The only nation that has ANY real influence with North Korea, is China. North Korea is completely dependent on China who for the most part, has been happy to let North Korea get away with being a thorn in the side of the United States. This is because that is something that benefits China.

China is quite happy to have North Korea keep Trump (and the U.S). focused on the Korean peninsula, instead of  China’s aggressive militarization of pretty much the entire South China Sea. The only way North Korea is really going to give up their nuclear weapons is if China makes them do so. And right now, China has no incentive to do that..

North Korea is never going to nuke South Korea or attack Japan, and no, North Korea is not going to launch an ICBM at the US. China would never allow a military conflict on their back porch.
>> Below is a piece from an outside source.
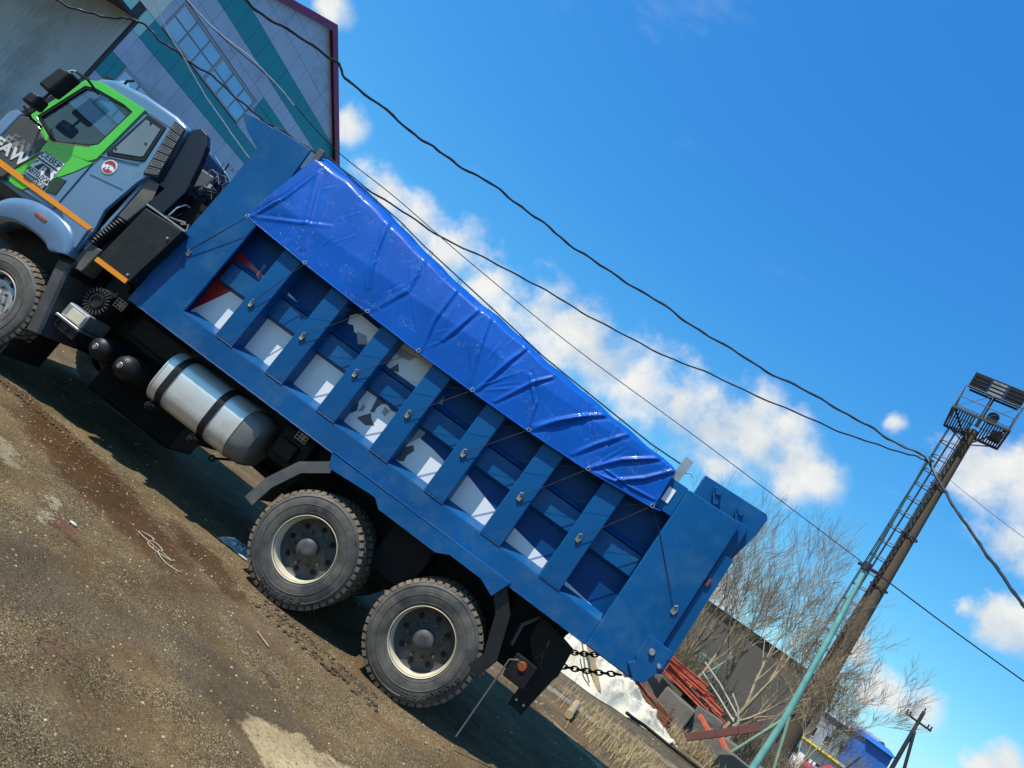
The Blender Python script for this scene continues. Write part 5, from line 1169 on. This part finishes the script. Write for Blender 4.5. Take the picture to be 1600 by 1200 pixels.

The real threat is that North Korea will SELL a nuke, or parts of a nuke to somebody who would use it.  ISIS, Al-Qaeda , Hezbollah, Boko Haram or who knows who else. THAT is the real risk, one that only China is in a position to mitigate.

Meeting with Kim, does nothing. but give him legitimacy. More sanctions on North Korea does nothing but make them ramp up their counterfeiting operations. It is China that needs to feel the pressure to fix this.

But to achieve that, America needs influence, and in year two of the Trump Presidency the United States has next to none. Trump is seen as a toddler to be managed and re-directed. American soft power (diplomatic, strategic and economic) has been decimated by this Administration.

The United States no longer has sufficient influence with our Allies let alone our adversaries, to exert the kind of diplomatic pressure on China needed to truly move the ball in terms of North Korea.

 The majority of the ASEAN countries are still without a current US ambassador. American influence in the Region is now clearly second to that of China.

Malaysia, Indonesia, Thailand, the Philippines and even Australia, New Zealand and South Korea are all looking to China for  leadership, in terms of the stability of the region.   Who can blame them?  It is region that The United States, as a pacific rim nation is part of, but is no longer sitting at the table. Our voice, and our influence have been muted, by the Trump Administration itself.

An administration led by a President who thinks he is going to win a Poker game with people who are clearly playing Chess.